▶ **RECORDED DATA**
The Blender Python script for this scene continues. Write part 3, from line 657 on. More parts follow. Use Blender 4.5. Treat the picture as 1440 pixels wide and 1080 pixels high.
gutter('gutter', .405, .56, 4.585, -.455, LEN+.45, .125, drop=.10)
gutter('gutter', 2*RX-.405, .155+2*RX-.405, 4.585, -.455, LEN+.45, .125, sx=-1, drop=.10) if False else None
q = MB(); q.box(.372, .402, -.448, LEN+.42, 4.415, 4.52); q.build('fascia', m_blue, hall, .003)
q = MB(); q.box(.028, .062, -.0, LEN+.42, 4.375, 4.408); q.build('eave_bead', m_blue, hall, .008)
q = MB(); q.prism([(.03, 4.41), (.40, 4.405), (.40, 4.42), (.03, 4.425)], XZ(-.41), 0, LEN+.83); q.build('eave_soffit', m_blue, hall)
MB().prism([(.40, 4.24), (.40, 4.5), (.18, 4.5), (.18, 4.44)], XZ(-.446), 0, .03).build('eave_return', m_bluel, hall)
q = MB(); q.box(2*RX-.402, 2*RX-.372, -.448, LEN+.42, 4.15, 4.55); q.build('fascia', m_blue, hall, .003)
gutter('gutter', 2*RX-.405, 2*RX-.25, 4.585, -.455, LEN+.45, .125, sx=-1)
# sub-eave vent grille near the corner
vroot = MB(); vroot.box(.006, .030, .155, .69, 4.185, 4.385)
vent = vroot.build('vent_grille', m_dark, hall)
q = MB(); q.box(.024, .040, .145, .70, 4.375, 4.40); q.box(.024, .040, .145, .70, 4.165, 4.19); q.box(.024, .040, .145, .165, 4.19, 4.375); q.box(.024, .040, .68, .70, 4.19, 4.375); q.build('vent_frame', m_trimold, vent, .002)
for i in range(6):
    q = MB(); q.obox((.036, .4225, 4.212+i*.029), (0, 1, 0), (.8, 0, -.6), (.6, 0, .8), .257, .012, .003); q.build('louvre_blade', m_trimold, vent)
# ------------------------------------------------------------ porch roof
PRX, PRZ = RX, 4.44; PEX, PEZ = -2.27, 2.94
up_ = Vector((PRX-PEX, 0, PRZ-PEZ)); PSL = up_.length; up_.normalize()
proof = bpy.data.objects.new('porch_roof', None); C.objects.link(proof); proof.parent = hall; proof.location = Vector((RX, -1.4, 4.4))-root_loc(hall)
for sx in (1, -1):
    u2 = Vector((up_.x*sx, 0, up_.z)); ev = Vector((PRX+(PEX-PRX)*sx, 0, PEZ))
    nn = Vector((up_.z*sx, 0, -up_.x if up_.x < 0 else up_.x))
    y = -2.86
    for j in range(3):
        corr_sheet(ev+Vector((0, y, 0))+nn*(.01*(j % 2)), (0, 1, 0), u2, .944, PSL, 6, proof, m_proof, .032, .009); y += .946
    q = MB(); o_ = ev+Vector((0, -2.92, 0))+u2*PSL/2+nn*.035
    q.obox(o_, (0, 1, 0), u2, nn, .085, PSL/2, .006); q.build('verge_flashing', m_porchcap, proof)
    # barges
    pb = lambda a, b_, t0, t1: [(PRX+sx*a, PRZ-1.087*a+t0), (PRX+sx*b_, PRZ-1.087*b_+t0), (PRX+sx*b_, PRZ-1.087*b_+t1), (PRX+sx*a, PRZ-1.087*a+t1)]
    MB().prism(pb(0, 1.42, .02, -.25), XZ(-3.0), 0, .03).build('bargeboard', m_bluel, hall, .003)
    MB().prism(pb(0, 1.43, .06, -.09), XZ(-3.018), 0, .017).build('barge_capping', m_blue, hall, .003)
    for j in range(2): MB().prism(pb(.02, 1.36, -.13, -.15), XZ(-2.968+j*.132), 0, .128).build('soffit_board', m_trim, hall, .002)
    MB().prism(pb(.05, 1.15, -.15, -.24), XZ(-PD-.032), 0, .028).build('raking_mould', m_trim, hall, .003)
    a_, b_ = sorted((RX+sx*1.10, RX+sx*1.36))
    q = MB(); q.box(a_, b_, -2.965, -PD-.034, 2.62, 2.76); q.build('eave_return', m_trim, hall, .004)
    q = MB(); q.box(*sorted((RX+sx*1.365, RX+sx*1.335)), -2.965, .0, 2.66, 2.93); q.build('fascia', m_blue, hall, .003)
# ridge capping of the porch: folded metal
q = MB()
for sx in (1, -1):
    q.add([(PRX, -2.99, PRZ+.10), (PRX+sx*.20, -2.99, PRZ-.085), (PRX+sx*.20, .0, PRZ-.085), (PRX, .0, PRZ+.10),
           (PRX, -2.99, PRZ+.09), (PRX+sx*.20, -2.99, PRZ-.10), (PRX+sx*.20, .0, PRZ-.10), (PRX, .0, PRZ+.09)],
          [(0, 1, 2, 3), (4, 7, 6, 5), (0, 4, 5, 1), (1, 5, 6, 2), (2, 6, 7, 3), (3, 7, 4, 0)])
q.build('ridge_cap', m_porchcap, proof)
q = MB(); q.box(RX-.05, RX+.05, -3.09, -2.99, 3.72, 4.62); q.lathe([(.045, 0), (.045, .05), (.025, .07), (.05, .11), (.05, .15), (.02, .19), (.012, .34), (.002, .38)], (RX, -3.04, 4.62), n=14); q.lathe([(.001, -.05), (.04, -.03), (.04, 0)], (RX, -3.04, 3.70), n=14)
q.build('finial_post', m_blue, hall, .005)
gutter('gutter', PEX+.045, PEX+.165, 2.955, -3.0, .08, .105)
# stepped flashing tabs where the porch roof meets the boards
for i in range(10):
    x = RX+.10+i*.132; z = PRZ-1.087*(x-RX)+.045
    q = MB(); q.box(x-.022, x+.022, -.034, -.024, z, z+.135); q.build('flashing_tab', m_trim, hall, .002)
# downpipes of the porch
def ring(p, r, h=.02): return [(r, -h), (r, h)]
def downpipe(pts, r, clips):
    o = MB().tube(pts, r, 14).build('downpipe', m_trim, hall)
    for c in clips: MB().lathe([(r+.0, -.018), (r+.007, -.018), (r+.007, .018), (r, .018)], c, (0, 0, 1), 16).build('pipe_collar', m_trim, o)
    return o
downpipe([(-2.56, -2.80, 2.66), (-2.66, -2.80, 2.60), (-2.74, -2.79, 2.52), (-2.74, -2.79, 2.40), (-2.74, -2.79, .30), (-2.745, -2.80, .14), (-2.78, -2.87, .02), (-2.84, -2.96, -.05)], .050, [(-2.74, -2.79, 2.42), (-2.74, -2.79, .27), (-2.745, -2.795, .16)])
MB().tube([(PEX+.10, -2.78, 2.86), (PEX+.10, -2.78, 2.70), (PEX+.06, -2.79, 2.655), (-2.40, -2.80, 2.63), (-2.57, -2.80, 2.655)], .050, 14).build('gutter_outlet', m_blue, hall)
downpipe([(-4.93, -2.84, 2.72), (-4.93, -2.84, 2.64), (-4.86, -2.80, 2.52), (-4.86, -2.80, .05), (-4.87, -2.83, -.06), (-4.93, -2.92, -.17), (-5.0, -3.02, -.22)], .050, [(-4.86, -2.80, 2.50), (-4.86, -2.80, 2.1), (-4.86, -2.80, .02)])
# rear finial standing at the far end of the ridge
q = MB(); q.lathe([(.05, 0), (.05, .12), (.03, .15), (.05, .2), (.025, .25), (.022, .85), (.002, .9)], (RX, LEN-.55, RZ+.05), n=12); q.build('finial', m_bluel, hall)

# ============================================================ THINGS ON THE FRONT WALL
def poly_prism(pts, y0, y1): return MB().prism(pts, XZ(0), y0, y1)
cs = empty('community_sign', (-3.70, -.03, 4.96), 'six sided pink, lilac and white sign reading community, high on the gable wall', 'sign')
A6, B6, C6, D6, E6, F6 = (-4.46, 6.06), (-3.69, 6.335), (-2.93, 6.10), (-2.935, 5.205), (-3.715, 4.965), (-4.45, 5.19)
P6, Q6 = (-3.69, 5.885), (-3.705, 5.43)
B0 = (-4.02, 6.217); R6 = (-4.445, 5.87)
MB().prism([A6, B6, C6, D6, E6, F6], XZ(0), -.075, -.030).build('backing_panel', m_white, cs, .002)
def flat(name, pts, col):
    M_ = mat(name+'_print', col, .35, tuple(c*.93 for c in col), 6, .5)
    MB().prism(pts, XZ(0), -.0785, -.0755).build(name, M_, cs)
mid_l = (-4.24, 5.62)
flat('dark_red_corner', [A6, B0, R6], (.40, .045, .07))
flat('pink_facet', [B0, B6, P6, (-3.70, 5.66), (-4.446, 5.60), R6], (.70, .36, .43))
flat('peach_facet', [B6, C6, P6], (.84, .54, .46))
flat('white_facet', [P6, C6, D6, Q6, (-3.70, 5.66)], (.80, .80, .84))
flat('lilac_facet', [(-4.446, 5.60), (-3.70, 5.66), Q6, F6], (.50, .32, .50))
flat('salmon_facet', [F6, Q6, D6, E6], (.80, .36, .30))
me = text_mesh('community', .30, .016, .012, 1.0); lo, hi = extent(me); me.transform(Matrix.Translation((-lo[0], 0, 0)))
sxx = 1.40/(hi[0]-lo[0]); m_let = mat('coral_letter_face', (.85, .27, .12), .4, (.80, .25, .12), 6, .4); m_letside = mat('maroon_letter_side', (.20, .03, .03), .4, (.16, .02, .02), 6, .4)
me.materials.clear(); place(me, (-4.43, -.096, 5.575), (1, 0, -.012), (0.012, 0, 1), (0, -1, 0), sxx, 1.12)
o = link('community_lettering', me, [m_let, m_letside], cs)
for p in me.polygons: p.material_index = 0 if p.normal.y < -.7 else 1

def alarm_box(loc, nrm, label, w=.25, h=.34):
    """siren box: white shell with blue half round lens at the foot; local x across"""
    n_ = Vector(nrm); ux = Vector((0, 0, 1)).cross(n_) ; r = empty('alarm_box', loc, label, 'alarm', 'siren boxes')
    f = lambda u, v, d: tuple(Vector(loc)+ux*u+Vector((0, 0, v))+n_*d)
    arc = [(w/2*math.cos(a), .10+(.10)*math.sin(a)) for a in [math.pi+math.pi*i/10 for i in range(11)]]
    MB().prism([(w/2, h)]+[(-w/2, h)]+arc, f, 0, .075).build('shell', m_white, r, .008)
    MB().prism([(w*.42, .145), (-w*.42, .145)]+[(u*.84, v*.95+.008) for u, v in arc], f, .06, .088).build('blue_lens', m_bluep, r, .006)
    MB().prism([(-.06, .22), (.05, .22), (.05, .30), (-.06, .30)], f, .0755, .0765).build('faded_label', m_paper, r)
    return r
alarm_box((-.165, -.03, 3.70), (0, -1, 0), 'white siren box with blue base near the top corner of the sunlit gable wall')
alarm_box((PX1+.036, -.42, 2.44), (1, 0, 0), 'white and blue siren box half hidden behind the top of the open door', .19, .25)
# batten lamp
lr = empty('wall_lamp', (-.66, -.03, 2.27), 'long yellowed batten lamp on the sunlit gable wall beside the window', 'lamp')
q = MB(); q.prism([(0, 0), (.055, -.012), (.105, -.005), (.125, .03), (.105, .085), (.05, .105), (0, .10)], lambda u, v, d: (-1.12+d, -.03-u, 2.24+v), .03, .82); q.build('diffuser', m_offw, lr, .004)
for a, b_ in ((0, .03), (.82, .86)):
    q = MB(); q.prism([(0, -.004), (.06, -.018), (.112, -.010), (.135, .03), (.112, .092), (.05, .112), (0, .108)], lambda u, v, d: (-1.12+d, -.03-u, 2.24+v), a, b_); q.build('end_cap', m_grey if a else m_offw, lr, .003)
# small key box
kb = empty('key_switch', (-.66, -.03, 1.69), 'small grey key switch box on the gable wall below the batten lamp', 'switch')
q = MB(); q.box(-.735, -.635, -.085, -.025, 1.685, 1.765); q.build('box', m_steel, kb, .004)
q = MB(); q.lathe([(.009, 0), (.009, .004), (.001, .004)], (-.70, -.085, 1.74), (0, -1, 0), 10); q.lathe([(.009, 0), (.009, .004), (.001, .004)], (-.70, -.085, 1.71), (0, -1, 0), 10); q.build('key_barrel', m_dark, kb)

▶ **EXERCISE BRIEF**
Copy out every line of the listing that includes the string "high".

▶ **FINISHED EXERCISE**
The Blender Python script for this scene continues. Write part 3, from line 657 on. More parts follow. Use Blender 4.5. Treat the picture as 1440 pixels wide and 1080 pixels high.
cs = empty('community_sign', (-3.70, -.03, 4.96), 'six sided pink, lilac and white sign reading community, high on the gable wall', 'sign')